Moir\'e disorder effect in twisted bilayer graphene

TL;DR

This paper investigates how disordered moiré patterns and heterostrain affect the electronic structure of magic-angle twisted bilayer graphene, revealing that local vector potentials primarily determine the flat band splitting.

Contribution

The study introduces an extended continuum model that incorporates non-uniform lattice distortions to analyze disorder effects in twisted bilayer graphene.

Findings

Local density of states remains sharp despite disorder.

Splitting of flat bands is mainly governed by local vector potentials.

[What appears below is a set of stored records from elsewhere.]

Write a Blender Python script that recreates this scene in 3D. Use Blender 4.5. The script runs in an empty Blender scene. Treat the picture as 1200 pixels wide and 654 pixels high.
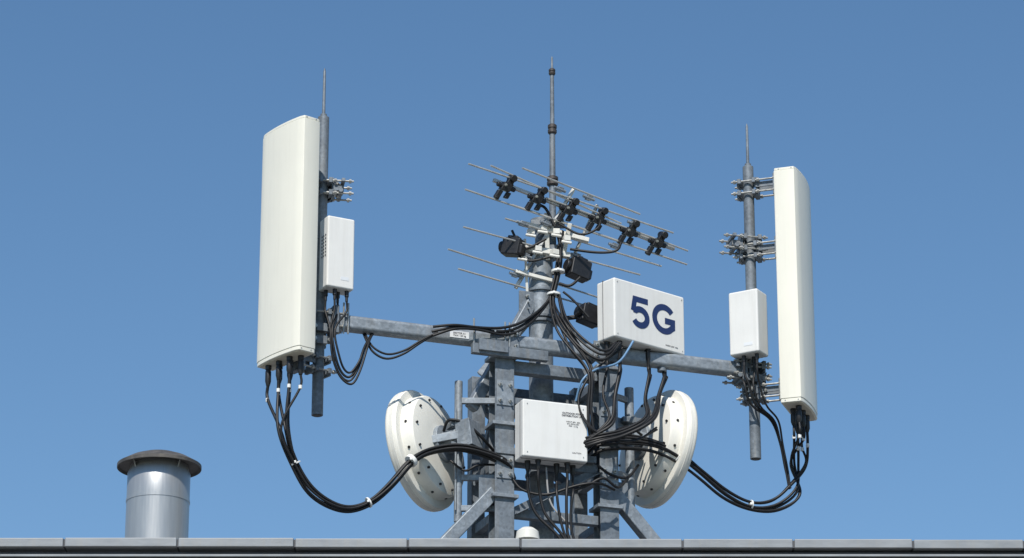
import bpy, bmesh, math, random
from mathutils import Vector, Matrix
random.seed(7)
scene = bpy.context.scene
R = math.radians
# ---------------------------------------------------------------- camera
F = 3800.0; TILT = R(20); CAM = Vector((0, 0, 1.6))
cam_d = bpy.data.cameras.new("camera"); cam = bpy.data.objects.new("camera", cam_d)
scene.collection.objects.link(cam); scene.camera = cam
cam.location = CAM; cam.rotation_euler = (R(90) + TILT, 0, 0)
cam_d.lens = F / 1200 * 36; cam_d.sensor_width = 36; cam_d.clip_end = 6000
def P(px, py, Y):
    """survey: world point on the sight line (px,py) of the photo at distance Y"""
    u = (px - 600) / F; v = (327 - py) / F
    d = Vector((u, math.cos(TILT) - v * math.sin(TILT), math.sin(TILT) + v * math.cos(TILT)))
    return CAM + d * (Y / d.y)
# ---------------------------------------------------------------- light
sun_az = R(-9)
sun_el = R(49)
sdir = Vector((math.sin(sun_az) * math.cos(sun_el), -math.cos(sun_az) * math.cos(sun_el), math.sin(sun_el)))
sl = bpy.data.lights.new("sun", 'SUN'); so = bpy.data.objects.new("sun", sl)
scene.collection.objects.link(so); sl.energy = 5.0; sl.angle = R(0.5); sl.color = (1, .955, .885)
so.rotation_euler = sdir.to_track_quat('Z', 'Y').to_euler(); so.location = (-5, -10, 30)
w = bpy.data.worlds.new("World"); scene.world = w; w.use_nodes = True
nt = w.node_tree; bg = nt.nodes['Background']
sky = nt.nodes.new('ShaderNodeTexSky'); sky.sky_type = 'NISHITA'; sky.sun_disc = False
sky.sun_elevation = sun_el; sky.sun_rotation = math.atan2(sdir.x, sdir.y)
sky.air_density = 1.0; sky.dust_density = 0.1; sky.ozone_density = 2.3; sky.altitude = 200
hs = nt.nodes.new('ShaderNodeHueSaturation'); hs.inputs['Saturation'].default_value = 1.14; hs.inputs['Hue'].default_value = .497
nt.links.new(sky.outputs[0], hs.inputs['Color']); nt.links.new(hs.outputs[0], bg.inputs[0]); bg.inputs[1].default_value = 0.118
scene.view_settings.view_transform = 'Standard'; scene.view_settings.look = 'None'; scene.view_settings.exposure = 0
# ---------------------------------------------------------------- materials
def mat(name, col, rough=.5, metal=0., var=.12, scale=6., bump=0., dirt=0., voro=0., stretch=(1, 1, 1), spec=.5):
    m = bpy.data.materials.new(name); m.use_nodes = True
    n = m.node_tree.nodes; l = m.node_tree.links; b = n['Principled BSDF']
    b.inputs['Roughness'].default_value = rough; b.inputs['Metallic'].default_value = metal
    b.inputs['Specular IOR Level'].default_value = spec
    tc = n.new('ShaderNodeTexCoord'); mp = n.new('ShaderNodeMapping'); mp.inputs['Scale'].default_value = stretch
    l.new(tc.outputs['Object'], mp.inputs[0])
    nz = n.new('ShaderNodeTexNoise'); nz.inputs['Scale'].default_value = scale; nz.inputs['Detail'].default_value = 6
    nz.inputs['Roughness'].default_value = .65
    l.new(mp.outputs[0], nz.inputs['Vector'])
    cr = n.new('ShaderNodeValToRGB'); cr.color_ramp.elements[0].position = .3; cr.color_ramp.elements[1].position = .7
    cr.color_ramp.elements[0].color = [c * (1 - var) for c in col] + [1]
    cr.color_ramp.elements[1].color = [min(1, c * (1 + var)) for c in col] + [1]
    l.new(nz.outputs['Fac'], cr.inputs[0]); out = cr.outputs[0]
    if voro:
        vo = n.new('ShaderNodeTexVoronoi'); vo.inputs['Scale'].default_value = 45
        l.new(tc.outputs['Object'], vo.inputs['Vector'])
        mr = n.new('ShaderNodeMapRange'); mr.inputs['To Min'].default_value = 1 - voro; mr.inputs['To Max'].default_value = 1 + voro
        sp = n.new('ShaderNodeSeparateColor'); l.new(vo.outputs['Color'], sp.inputs[0]); l.new(sp.outputs[0], mr.inputs[0])
        mx = n.new('ShaderNodeMix'); mx.data_type = 'RGBA'; mx.blend_type = 'MULTIPLY'; mx.inputs[0].default_value = 1
        l.new(out, mx.inputs[6]); l.new(mr.outputs[0], mx.inputs[7]); out = mx.outputs[2]
    if dirt:
        n2 = n.new('ShaderNodeTexNoise'); n2.inputs['Scale'].default_value = 5; n2.inputs['Detail'].default_value = 8
        mp2 = n.new('ShaderNodeMapping'); mp2.inputs['Scale'].default_value = (5, 5, .35)
        l.new(tc.outputs['Object'], mp2.inputs[0]); l.new(mp2.outputs[0], n2.inputs['Vector'])
        r2 = n.new('ShaderNodeMapRange'); r2.inputs['From Min'].default_value = .5; r2.inputs['From Max'].default_value = .8
        r2.inputs['To Max'].default_value = dirt; l.new(n2.outputs['Fac'], r2.inputs[0])
        mx = n.new('ShaderNodeMix'); mx.data_type = 'RGBA'; l.new(r2.outputs[0], mx.inputs[0]); l.new(out, mx.inputs[6])
        mx.inputs[7].default_value = (.32, .28, .22, 1); out = mx.outputs[2]
    l.new(out, b.inputs['Base Color'])
    rr = n.new('ShaderNodeMapRange'); rr.inputs['To Min'].default_value = max(.05, rough - .12); rr.inputs['To Max'].default_value = min(1, rough + .12)
    l.new(nz.outputs['Fac'], rr.inputs[0]); l.new(rr.outputs[0], b.inputs['Roughness'])
    if bump:
        bp = n.new('ShaderNodeBump'); bp.inputs['Strength'].default_value = bump; bp.inputs['Distance'].default_value = .01
        l.new(nz.outputs['Fac'], bp.inputs['Height']); l.new(bp.outputs[0], b.inputs['Normal'])
    return m
CREAM = mat("radome_fibreglass", (.80, .775, .675), .45, var=.02, scale=2, dirt=.08)
CAPM = mat("radome_cap_plastic", (.60, .56, .45), .55, var=.06)
WHITE = mat("white_powder_coat", (.72, .715, .69), .45, var=.025, dirt=.14)
OFFW = mat("offwhite_housing", (.66, .65, .60), .5, var=.04, dirt=.25)
DISH = mat("dish_paint", (.76, .74, .67), .45, var=.03, dirt=.10)
GALV = mat("galvanised_steel", (.235, .265, .295), .55, .35, var=.24, scale=9, voro=.16, bump=.05, dirt=.25)
GALV2 = mat("galvanised_steel_dull", (.16, .185, .212), .6, .3, var=.28, scale=7, voro=.15, bump=.05, dirt=.3)
BOLT = mat("zinc_hardware", (.40, .40, .38), .4, .6, var=.3, scale=30)
BLACK = mat("black_rubber", (.010, .010, .011), .5, var=.3, scale=20, spec=.4)
BLACKP = mat("black_plastic", (.014, .014, .016), .45, var=.3, scale=25)
ALU = mat("aluminium_rod", (.50, .50, .48), .4, .5, var=.15, scale=15)
TIE = mat("white_cable_tie", (.75, .75, .72), .5, var=.05)
NAVY = mat("navy_print", (.010, .028, .11), .5, var=.05)
INK = mat("grey_print", (.10, .10, .11), .6, var=.1)
LABEL = mat("label_sticker", (.70, .72, .74), .35, var=.05)
CHIM = mat("stainless_flue", (.44, .445, .445), .40, .65, var=.07, scale=5, stretch=(12, 12, .6), bump=.02)
COWL = mat("weathered_cowl", (.095, .088, .082), .6, .3, var=.35, scale=8, dirt=.25)
COPE = mat("zinc_coping", (.25, .265, .28), .5, .3, var=.16, scale=3, dirt=.25, stretch=(1, 4, 4))
FASC = mat("dark_fascia", (.075, .08, .09), .6, .1, var=.18, scale=4)
RUST = mat("bronze_fitting", (.07, .06, .055), .5, .4, var=.3, scale=15)
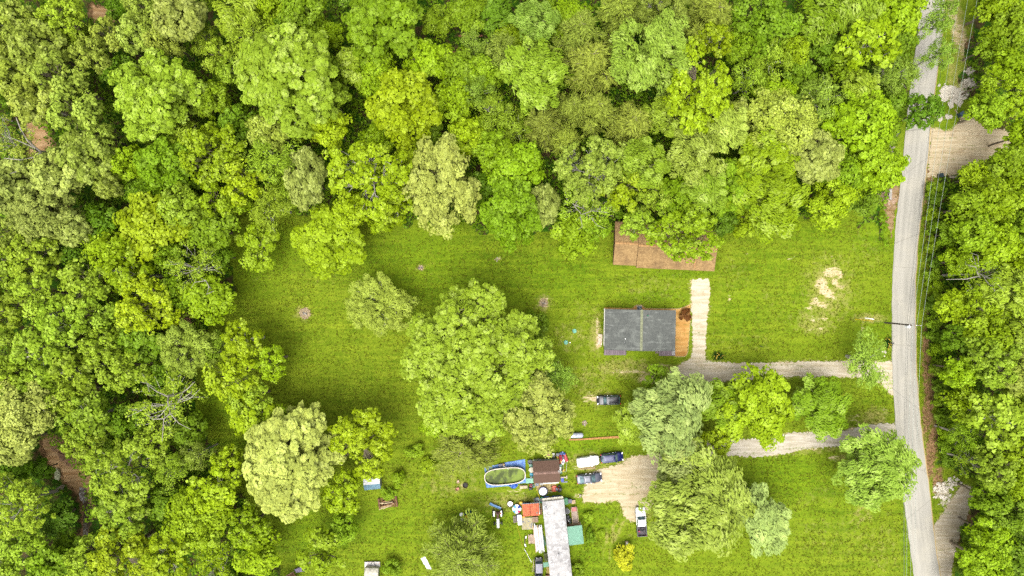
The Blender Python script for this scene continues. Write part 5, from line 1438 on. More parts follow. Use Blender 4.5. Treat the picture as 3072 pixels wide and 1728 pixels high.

Analytic expression for splitting energy as a function of strain amplitude.

Abstract

We theoretically study the electronic structure of magic-angle twisted bilayer graphene with disordered moir\'e patterns. By using an extended continuum model incorporating non-uniform lattice distortion, we find that the local density of states of the flat band is hardly broadened, but splits into upper and lower subbands in most places. The spatial dependence of the splitting energy is almost exclusively determined by the local value of the effective vector potential induced by heterostrain, whereas the variation of local twist angle and local moir\'e period give relatively minor effects on the electronic structure. We explain the exclusive dependence on the local vector potential by a pseudo Landau level picture for the magic-angle flat band, and we obtain an analytic expression of the splitting energy as a function of the strain amplitude.